Risk Management Flashcards
How do you carry out risk analysis and risk management?
If the project is being undertaken within a wider programme of similar projects, experienced clients may have access to risk registers from previous schemes that can be used as a starting point.
A risk management workshop can also be organised with all members of the design team to identify specific risk items.
The risk register can be updated during the meeting and will form the basis of risk management for the project
These risks will be continually monitored as the project progresses
Identified risks can either be removed or we can aim to reduce their probability of occurring and put in mitigation measures if they do occur
What is a risk defined as?
An uncertain event that will have an effect on the achievement of the project objectives should it occur.
Risks are measured in terms of their likelihood (probability) and consequence (impact).
What is risk management?
A process for identifying, assessing and responding to risks associated with the delivery of an objective such as a construction project.
Risk management establishes a set of procedures by which risks are managed.
It comprises an intuitive approach where project teams look to manage risk in a more proactive manner.
Expand on the Identify, Assess, Respond approach.
Identification takes place after the project and its objectives have been well defined.
A risk cannot be effectively managed until it has been identified.
Risk identification should be carried out as early as possible.
Assessment can be carried out to determine the probability and impact of each risk item and its effect on cost, time and performance of the project. A qualitative approach can also be undertaken to describe the risk and effect on project performance.
Response actions aims to reduce the probability of the risk arising or to mitigate its impact should the risk arise.
What is a risk event?
An event that can be predicted to at least some degree, generally based on historical data or experience and making a decision according to the probability of a particular event occurring.

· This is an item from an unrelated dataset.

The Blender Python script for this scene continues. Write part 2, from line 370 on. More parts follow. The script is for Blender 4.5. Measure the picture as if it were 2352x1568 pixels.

What is an uncertain or unforeseen event?
A random event that defies prediction.
Why is risk management needed in construction?
Projects are typically complex, all have time, cost and quality targets which must be met.
Risk is present in all projects and surveyors are routinely involved in making decisions which have a major impact on risk.
Risk management cannot eliminate risk, but techniques can be used to reduce the impact of events that may cause failure to reach the desired targets.
What are the stages of Risk Management?
Identification
Analysis
Response
Monitor & Control
Examples of risk in a construction project.
External risks - e.g. economic uncertainty, legislation changes and changes in government policy
Financial risks - e.g. exchange rate changes or increased cost of borrowing
Site risks - e.g. restricted access, planning difficulties and environmental issues
Client risks - e.g. lack of experience, multi-headed client, and the likelihood of post contract changes
Design risks - e.g. inappropriate consultant team, poor team ethos, an incomplete design or lack of design coordination
What is risk allocation?
Risks should be allocated to those who are best able to manage it, in a manner likely to optimise project performance
Financial allocation of risk should be achieved through the contract documents.
What are the benefits of risk management?
Increased confidence in achieving project objectives and success.
Reduced likelihood of cost and time overruns.
The team understands and recognises the use and composition of contingencies.
It enables decision making to be made on assessment of known variables that are available.
Risk management workshops can facilitate team development and encourage communication.
Describe the format of the risk register.
Includes:
- A description of the risk
- The risk owner
- Probability of occurrence
- The impact of its occurrence (£/wks)
- Risk factors (probability x impact)
- Actions required
- Review date
- Status (open/closed)
What role does the QS play in Risk Management?
- Assist in setting & managing contingency funds appropriately
- Undertake risk analysis to ensure accuracy of funds available and manage their release when no longer required.
- Assist in the decision making process by providing estimates with a degree of certainty and carry out simulations to determine the level of risk.
- Provide advice when bidding for work on the level of risk and financial exposure to the company with understanding of market conditions and impact on the project and rates.
What are risk analysis techniques?
- Subjective probability where a persons confidence within a specific risk is assessed by a number of professionals independently to avoid bias.
- Decision analysis where risk exposure and attitudes are assessed in addition to consideration of alternative options and outcomes (Decision Trees)
- Sensitivity analysis where the adjustment of a single input variable is made to determine acceptable parameters and identify those variables most sensitive to change.
- Monte Carlo simulation where variables are changed simultaneously. This uses triangular distribution and repeating the analysis 1,000 times to ensure there is no bias and to generate an appropriate contingency fund for the project.
- Intuition & Experience where risks are identified and impact on time and cost are assessed through professional judgement.
What forms of risk response are available?
Risk avoidance - where the approach is changed in order to avoid the risk completely. For example plotting an alternative excavation route in order to avoid underground cabling
Reduction - where the probability or impact of the risk occurring is reduced. This could include staff training, employing security, placement of early material ordering
Retention - where the risk is considered and retained by a particular party who is best placed to manage the risk. E.g. employer putting a sufficient contingency in place for an internal risk
Transfer - when the risk is considered and transferred from one party to another who is considered to be in a better position to manage the risk. This can be achieved through contracts and insurances. Clients should note the importance of paying risk premiums and comparing these against the potential financial impact of the risk.